The Hidden Hand
Twenty-Ninth Sunday of the Year. Fr Jonathan Fleetwood sees the hand of providence at work in even the most corrupt political systems.
Today’s first reading and the Gospel reflect on the Jewish people living under two separate repressive regimes, which are five hundred years apart. Isaiah in the first reading, a member of the forced resettlement of a previous king, sees the present King of Persia, Cyrus the Great, as a potential liberator. The forced separation from home will end. It will be possible to return to Palestine.
The previous verses to today’s first reading prophesy that there will be a return to Jerusalem and that the Temple will be reinstated. This indeed did happen and Cyrus even returned the silver and gold taken from the old Temple. The Temple would be rebuilt. Cyrus did authorise the building of a new Temple. Cyrus is a liberal and enlightened ruler. Isaiah calls him “shepherd” and “anointed” (messiah, an unusual high title for a foreigner).
It is important to see the context in which Isaiah sees Cyrus. Cyrus may be the lordly providence over the humans in a vast empire, but himself falls under the providence of God. God is working through him, though he does not know the one who calls him. God is the creator. God is the sourcing of all life and all living things, all humans, Jewish or not. The inner dynamic of God’s presence through his Spirit is working silently away. It calls for recognition.

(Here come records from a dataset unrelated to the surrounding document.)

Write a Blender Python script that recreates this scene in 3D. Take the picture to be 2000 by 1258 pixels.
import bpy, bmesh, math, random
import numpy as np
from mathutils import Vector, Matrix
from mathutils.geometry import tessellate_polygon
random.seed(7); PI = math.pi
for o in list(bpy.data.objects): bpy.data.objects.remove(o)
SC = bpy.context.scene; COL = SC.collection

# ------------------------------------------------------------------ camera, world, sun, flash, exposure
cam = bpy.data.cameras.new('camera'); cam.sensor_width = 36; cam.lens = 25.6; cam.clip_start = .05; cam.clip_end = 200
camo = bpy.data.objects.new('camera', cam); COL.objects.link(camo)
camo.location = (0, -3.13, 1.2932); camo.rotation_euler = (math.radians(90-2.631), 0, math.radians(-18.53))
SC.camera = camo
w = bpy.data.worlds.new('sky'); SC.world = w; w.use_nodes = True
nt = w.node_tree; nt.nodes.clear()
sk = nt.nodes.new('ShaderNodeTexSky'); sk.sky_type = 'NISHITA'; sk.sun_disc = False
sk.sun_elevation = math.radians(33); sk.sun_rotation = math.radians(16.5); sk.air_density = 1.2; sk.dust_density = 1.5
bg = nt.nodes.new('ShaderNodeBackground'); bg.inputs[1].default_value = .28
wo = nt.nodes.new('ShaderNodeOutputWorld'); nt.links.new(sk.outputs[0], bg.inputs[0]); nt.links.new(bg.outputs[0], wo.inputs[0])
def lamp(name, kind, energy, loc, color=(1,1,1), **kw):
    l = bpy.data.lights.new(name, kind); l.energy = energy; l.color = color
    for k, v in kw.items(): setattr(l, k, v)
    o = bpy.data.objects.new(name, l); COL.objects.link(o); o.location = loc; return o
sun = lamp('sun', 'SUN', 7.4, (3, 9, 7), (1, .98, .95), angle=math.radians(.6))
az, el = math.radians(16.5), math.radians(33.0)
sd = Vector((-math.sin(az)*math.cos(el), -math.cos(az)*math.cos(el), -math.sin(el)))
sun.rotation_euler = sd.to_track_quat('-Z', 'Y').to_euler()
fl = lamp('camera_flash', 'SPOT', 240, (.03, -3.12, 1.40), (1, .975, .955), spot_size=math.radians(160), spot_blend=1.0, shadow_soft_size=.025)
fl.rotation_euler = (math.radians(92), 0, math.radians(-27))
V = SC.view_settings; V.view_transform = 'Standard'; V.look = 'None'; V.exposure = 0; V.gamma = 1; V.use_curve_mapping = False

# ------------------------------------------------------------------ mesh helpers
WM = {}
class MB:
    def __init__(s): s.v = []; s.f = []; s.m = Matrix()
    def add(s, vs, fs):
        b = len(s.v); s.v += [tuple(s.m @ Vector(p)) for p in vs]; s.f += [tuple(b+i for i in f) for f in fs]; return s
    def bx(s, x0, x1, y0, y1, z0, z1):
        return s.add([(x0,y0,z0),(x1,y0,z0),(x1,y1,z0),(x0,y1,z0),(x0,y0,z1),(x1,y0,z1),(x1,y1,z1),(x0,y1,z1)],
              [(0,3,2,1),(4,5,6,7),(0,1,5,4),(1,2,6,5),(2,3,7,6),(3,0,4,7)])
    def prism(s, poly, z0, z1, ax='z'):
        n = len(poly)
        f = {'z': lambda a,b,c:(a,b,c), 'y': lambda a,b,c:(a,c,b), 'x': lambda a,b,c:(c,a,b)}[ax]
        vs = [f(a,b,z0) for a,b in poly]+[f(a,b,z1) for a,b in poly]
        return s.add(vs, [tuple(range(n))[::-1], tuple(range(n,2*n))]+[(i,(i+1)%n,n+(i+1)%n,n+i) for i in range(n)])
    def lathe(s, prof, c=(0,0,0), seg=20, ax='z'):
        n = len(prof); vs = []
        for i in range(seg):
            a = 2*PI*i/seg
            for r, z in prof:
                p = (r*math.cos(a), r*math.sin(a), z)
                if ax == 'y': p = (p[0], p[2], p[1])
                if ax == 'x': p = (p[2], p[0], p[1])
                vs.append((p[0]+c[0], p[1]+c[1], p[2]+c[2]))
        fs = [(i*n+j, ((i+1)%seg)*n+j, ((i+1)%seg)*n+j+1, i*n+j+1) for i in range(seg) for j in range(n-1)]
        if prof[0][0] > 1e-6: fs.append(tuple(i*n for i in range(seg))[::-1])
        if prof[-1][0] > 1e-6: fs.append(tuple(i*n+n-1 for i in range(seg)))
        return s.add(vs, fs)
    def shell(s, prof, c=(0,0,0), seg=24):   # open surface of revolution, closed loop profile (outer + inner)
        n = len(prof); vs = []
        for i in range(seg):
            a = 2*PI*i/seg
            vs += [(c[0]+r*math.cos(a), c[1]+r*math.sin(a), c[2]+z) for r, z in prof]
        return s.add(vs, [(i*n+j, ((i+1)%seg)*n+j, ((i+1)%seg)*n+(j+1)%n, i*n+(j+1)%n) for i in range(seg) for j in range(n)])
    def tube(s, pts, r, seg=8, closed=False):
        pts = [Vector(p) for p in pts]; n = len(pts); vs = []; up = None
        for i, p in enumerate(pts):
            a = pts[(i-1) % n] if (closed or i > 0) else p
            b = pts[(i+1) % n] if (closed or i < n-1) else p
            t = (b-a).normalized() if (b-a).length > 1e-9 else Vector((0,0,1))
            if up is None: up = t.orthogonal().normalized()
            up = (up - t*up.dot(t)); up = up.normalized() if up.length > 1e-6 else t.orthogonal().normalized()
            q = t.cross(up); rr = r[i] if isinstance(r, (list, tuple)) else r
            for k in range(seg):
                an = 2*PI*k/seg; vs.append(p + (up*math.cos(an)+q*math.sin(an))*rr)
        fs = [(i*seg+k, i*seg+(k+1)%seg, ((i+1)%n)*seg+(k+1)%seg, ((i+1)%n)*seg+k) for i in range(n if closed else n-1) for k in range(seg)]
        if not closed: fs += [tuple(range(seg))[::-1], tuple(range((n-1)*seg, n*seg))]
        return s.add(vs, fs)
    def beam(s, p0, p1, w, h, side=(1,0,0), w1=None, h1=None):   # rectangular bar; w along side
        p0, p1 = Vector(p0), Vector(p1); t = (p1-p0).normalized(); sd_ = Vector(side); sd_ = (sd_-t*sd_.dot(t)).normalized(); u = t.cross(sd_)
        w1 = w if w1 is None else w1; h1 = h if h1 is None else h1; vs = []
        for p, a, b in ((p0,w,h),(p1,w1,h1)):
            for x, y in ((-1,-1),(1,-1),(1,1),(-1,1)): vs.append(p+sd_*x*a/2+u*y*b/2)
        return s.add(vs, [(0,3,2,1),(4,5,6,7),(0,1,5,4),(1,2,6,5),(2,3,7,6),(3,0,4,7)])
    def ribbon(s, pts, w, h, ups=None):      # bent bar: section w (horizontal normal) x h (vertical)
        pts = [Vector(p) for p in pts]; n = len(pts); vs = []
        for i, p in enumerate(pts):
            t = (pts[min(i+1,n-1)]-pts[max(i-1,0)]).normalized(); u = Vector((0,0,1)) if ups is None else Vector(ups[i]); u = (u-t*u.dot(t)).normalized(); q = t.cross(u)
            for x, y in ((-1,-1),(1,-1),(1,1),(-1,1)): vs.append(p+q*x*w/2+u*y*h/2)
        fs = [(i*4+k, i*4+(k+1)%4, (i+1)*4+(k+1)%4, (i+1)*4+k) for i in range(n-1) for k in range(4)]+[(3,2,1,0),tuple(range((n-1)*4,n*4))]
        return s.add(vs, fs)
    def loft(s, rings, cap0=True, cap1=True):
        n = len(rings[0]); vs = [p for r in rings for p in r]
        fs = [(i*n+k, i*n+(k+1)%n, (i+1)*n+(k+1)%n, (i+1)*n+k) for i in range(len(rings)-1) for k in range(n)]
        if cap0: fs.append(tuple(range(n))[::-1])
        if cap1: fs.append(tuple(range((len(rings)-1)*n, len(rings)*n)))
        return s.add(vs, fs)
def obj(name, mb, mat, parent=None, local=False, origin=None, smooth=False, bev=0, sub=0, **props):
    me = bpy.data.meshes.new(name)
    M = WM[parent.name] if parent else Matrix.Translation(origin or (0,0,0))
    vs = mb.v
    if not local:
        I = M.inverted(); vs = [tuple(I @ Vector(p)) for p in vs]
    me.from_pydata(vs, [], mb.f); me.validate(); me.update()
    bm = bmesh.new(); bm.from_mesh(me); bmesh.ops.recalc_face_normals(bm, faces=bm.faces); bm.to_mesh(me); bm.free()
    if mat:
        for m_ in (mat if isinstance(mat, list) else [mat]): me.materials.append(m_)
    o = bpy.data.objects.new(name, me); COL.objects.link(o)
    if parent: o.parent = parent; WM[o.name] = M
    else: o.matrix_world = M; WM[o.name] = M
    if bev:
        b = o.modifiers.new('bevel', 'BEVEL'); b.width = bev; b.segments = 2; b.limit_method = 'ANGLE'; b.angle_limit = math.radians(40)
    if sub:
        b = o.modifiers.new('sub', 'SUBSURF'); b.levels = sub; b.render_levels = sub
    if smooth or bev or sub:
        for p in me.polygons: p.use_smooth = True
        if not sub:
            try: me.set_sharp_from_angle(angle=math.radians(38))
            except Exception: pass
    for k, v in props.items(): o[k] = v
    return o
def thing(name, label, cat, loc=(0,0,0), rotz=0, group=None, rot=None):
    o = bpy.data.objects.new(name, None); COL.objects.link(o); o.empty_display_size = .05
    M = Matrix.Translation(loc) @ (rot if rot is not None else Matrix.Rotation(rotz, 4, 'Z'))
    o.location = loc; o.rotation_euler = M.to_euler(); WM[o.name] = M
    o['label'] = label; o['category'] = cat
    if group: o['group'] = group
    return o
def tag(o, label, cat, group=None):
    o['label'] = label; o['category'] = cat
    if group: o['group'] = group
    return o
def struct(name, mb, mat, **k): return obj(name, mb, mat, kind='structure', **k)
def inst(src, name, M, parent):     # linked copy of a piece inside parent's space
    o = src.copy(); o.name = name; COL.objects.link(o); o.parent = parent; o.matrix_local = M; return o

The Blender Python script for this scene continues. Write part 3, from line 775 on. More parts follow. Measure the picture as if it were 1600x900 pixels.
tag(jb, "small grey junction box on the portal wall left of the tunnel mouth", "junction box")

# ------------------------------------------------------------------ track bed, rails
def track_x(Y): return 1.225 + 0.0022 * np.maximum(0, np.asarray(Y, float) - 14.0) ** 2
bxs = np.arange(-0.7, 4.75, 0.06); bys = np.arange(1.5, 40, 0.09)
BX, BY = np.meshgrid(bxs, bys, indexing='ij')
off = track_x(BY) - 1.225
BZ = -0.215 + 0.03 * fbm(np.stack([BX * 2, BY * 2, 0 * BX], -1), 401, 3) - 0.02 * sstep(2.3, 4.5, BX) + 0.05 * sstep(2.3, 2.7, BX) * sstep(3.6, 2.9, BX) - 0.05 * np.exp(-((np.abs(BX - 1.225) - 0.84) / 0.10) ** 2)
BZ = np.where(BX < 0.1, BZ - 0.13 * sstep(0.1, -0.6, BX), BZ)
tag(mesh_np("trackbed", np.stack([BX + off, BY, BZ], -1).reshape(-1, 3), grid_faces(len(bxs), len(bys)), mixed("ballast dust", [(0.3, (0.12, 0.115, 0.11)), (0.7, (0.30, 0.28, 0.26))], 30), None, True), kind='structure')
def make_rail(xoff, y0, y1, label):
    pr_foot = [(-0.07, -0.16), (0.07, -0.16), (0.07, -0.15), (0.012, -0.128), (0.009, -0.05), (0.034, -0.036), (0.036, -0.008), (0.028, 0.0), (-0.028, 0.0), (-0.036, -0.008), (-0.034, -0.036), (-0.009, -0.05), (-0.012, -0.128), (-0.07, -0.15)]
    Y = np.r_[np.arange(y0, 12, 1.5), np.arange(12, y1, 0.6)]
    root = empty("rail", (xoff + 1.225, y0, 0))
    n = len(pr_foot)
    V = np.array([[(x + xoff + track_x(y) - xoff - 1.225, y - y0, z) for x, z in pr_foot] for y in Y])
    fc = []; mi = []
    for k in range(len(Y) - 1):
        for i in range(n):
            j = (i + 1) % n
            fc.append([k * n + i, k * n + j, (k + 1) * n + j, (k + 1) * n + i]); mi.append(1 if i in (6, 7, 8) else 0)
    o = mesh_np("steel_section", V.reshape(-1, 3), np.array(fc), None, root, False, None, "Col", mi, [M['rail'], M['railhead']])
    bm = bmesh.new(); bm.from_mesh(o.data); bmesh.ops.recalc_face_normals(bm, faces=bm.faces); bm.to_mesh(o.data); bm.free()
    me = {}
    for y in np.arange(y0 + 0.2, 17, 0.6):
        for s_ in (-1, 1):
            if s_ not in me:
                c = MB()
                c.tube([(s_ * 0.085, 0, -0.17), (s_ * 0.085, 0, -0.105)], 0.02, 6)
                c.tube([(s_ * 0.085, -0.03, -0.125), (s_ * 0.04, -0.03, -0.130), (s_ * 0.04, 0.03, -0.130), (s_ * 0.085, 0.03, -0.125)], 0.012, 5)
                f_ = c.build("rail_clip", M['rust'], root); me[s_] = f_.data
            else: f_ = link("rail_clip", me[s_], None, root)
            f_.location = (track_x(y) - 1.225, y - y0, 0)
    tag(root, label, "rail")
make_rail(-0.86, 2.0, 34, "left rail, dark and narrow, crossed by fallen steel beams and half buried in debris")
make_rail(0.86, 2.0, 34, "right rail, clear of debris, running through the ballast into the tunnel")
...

In the Gospel, Jesus is tested by an ensnaring question about his allegiance or opposition to the repressive Roman regime ruling the country. The Pharisees want to hear him speak his opposition. They bring along Herodian informers (lots of informers are known or suspected by their targets). The informers will carry the news to the authorities and get Jesus into trouble. The question is: Is it lawful to pay the Roman poll tax? This is a specific tax, not one that could be paid in kind. Other taxes were property taxes and customs taxes. This one is to be paid in a specific coin, not any old coin. Other Greek and Jewish coins were circulating, but not tax-worthy. Paying the coin gets you on the Roman database, the census, as a colonial subject. The denarius spoke for itself in many ways.
Jesus is not an undue respecter of persons. He does not look to the “face” of man. Will he treat with respect the head of the Emperor on the coin? The superscription includes the letters DIVI that proclaim the Emperor as “divine”. The denarius is not just a neutral transfer or gift of money for the coffers. It is tribute. It honours the ruler.
Jesus says of the coin, “It is his; give it him; give to God what is God’s.” God’s tribute, not precisely defined, is not harmed or denied by the giving of Caesar’s tribute. The inner dynamic of God’s presence through his Spirit is working through the social system. With hindsight we see the undercurrent of God’s working through the Roman Empire which will in the end break out in the Emperor Constantine’s conversion.
We might think that paying the Temple poll tax would satisfy giving God his tribute. In Matthew 17:24 Jesus is called upon to pay the Temple half-shekel poll tax. The right amount for himself and Peter is found in the mouth of the fish. The payment is, in one sense, indirect, coming from the fish, but the tax is paid. Jesus pays, but also does it in a qualified way. It is not strictly due from the sons of the kingdom and Jesus is the Son of the Kingdom. The inner dynamic of God’s presence in Jesus and through his Spirit is working through the religious system. With hindsight we see that the New Testament is replacing the Old.
The promise of liberation that Isaiah held out so long ago to the Jews in Babylon still stirs in repressive regimes. Repressive regimes break up not only by exterior force, but also by interior dynamic movement, the hand of God. That seems to have been the case with both Russian communism and apartheid South Africa. The call for justice and peace for all runs through all peoples and is a major purpose of God working within us. We must turn in tribute to Him to whom we belong. This is the recognition of the Spirit’s inner stirring and striving us to our end.